Phil smiled. ‘[…] Arthur could have got the gun from his father’s room or something. Wherever, he got it from,’ added Phil, with unusual feeling, ‘I take a dim view of his taking a potshot at me with it. I don’t think I deserved that.’
‘Perhaps he was shooting at the policeman, dear,’ said Mrs Dawson, trying — rather foolishly, I’m afraid — to sound consoling.
‘Ah, yes,' said Phil, still bitterly, That’ll make it all all right.’
The adults are all rather stupid in this book — including the criminals — but I think that Illington’s way of showing it is rather subtle and classy. He doesn’t just throw in those twee one liners that so many children’s authors do, about grown-ups not understanding.
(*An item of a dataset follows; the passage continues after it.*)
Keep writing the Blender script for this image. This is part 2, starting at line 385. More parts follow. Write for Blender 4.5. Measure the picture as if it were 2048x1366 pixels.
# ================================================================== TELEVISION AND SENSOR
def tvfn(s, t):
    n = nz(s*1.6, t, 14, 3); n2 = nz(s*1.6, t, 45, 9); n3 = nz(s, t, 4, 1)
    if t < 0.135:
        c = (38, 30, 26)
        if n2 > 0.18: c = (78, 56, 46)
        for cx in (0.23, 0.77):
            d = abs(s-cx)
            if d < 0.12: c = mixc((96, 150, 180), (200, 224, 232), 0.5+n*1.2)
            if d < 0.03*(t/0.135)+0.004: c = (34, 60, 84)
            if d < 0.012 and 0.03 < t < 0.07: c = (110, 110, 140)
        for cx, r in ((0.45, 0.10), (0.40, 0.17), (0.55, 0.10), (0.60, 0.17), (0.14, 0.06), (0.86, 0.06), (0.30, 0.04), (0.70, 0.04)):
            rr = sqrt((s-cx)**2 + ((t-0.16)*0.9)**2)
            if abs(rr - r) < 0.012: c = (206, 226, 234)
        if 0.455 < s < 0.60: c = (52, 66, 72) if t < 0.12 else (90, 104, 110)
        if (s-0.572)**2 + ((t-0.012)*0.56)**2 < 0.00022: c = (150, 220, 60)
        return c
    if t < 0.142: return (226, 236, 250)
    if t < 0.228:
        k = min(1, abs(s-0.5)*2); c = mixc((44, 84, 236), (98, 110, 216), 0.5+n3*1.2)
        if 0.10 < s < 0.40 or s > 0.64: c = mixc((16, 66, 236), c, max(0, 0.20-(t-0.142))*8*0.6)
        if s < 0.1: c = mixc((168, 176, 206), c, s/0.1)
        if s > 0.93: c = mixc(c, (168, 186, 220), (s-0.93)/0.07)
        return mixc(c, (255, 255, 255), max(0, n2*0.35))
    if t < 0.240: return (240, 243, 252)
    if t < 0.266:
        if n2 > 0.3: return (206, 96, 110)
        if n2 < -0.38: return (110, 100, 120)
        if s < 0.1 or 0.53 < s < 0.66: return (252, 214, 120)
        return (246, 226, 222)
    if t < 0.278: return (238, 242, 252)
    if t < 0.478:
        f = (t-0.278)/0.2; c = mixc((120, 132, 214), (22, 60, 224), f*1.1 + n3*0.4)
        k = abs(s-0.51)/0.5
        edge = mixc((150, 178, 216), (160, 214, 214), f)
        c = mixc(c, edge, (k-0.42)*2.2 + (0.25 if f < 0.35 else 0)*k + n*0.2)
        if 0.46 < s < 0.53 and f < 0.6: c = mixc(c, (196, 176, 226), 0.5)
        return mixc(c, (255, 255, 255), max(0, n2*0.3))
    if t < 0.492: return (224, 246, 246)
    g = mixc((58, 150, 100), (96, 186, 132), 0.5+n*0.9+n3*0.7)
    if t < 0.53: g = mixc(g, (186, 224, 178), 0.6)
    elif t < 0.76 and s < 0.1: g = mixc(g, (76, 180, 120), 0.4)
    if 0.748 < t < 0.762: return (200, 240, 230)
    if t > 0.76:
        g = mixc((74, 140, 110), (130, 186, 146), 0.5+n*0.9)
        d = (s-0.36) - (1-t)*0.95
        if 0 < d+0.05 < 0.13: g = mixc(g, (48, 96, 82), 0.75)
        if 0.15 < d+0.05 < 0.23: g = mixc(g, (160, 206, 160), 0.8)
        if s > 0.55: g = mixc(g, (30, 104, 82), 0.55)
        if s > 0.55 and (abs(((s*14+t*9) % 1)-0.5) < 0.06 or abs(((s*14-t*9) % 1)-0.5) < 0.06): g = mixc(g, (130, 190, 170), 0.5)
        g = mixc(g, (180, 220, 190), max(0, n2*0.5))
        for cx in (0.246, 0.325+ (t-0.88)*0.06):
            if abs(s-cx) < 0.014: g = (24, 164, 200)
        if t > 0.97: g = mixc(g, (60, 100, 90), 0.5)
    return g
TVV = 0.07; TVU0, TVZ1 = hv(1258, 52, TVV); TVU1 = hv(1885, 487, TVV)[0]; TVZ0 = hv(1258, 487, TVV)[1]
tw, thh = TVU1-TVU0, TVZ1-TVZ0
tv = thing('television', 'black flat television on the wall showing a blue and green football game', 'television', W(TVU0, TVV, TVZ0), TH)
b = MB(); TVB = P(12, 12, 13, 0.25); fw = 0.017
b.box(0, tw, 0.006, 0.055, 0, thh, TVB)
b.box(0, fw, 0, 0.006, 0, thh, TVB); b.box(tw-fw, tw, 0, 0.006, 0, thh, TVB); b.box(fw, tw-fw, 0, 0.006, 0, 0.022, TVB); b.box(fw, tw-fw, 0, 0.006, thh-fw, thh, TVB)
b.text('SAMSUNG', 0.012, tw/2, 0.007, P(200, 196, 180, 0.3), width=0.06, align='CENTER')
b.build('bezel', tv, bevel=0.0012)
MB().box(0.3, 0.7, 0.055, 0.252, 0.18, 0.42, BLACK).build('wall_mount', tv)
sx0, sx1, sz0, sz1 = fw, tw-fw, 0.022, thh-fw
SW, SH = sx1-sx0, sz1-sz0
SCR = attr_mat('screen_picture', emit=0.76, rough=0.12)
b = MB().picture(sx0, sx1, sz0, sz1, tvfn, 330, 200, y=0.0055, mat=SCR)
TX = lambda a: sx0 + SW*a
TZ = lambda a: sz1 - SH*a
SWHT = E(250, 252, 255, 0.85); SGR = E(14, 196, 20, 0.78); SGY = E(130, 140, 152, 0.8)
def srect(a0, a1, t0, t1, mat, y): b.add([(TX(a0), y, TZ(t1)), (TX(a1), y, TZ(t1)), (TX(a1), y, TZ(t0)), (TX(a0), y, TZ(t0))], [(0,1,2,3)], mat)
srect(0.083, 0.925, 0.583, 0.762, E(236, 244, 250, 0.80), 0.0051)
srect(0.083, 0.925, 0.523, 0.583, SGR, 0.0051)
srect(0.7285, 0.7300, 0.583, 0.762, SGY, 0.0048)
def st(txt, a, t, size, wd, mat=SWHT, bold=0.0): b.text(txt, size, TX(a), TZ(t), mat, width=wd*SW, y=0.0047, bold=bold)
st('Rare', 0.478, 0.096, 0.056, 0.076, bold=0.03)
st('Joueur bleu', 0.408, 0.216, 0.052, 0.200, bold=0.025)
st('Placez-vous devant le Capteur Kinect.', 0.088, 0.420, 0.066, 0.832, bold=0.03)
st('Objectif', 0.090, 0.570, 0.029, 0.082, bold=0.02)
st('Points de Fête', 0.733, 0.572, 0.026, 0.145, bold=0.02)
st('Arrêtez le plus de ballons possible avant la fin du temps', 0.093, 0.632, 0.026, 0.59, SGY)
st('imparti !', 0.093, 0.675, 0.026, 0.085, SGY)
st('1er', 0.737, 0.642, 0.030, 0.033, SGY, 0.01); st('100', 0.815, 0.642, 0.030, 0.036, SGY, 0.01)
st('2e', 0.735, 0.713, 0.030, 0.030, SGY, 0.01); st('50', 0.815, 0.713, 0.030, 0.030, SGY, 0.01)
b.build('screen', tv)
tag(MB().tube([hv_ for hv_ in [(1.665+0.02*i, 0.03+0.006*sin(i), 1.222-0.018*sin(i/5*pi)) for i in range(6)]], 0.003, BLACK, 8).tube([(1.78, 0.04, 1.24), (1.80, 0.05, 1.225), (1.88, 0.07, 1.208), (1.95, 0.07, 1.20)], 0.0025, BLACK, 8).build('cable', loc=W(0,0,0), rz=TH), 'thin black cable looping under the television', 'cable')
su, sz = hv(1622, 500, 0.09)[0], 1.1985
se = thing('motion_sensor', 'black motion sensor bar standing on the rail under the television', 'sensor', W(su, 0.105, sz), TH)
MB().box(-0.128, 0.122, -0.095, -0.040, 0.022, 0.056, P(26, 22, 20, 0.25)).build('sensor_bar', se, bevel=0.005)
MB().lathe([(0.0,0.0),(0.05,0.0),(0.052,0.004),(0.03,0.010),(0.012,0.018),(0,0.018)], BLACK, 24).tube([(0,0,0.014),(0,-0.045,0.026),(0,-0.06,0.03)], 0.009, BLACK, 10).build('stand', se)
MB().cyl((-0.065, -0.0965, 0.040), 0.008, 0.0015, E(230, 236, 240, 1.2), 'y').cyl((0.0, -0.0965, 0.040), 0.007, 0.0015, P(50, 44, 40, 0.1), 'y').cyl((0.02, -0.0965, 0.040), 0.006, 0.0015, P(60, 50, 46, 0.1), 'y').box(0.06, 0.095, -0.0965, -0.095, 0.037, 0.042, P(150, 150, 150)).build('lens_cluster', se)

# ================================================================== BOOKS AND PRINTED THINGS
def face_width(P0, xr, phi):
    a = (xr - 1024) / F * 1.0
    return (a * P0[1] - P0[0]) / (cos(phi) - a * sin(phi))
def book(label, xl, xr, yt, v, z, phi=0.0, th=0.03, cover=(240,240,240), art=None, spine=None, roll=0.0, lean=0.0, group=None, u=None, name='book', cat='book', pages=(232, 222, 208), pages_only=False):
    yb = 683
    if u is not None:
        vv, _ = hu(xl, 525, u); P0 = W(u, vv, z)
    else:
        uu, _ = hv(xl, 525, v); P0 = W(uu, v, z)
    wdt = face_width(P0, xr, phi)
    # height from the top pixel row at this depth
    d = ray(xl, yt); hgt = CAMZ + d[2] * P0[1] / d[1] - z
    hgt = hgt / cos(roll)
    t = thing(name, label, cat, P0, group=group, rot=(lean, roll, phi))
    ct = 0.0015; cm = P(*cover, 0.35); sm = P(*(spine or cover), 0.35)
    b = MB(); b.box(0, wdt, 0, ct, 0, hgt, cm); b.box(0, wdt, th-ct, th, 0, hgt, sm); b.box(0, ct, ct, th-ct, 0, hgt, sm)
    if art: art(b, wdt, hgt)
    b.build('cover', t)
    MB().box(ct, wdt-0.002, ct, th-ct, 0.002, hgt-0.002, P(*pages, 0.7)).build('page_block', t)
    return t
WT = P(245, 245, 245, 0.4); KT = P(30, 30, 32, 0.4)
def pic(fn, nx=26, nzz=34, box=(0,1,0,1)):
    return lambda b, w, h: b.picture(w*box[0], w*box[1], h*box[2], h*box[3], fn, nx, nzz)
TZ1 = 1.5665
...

Also, in the best generic tradition, the children (even, briefly, the girls, who don’t really do much), find that their low social standing can work to their advantage in the field of detection. At one point, trying to find a motive for the MP’s murder, Sally is able to just step into the party’s HQ, ‘smile sweetly’, and say she’s ‘studying the British Constitution at school’ in order to get access to all kinds of materials that would never be shown to adults. The children also find that, because they don’t understand or care about politics, they can focus on the mechanics of the crime rather than getting emotionally invested, as an investigating sergeant does:
It did not take us long to realise that the sergeant was not of the same political opinion as [the murdered] Madison-Wayne. He began talking to us on Madison-Wayne’s views; and, once started on the subject, he was difficult to stop. […] We did not, however, much want to stop him. [From an illustration of the deceased’s greed, we discovered] a lot about how the M.P. found out about the diamond-smuggling in Amberstone […]
If I’d read this as an eight year-old, I would have loved it, and would have wished that I too had a circle of like-minded friends. Of course, the whole thing is very much of its time, although the only thing that wouldn’t go down well today is the presentation of the Indian prince. It’s not exactly racist but the language is archaic and, and one point, a character uses black-face in a disguise. There is a whiff of the oriental menace. But if anyone saw fit to re-issue these books, such things would be easy to edit.
That’s not to say I think Conjuror’s Alibi should be reissued. It wouldn’t be a success, but it was enough to pique my interest and I’m certainly glad I read it. An interesting curiosity.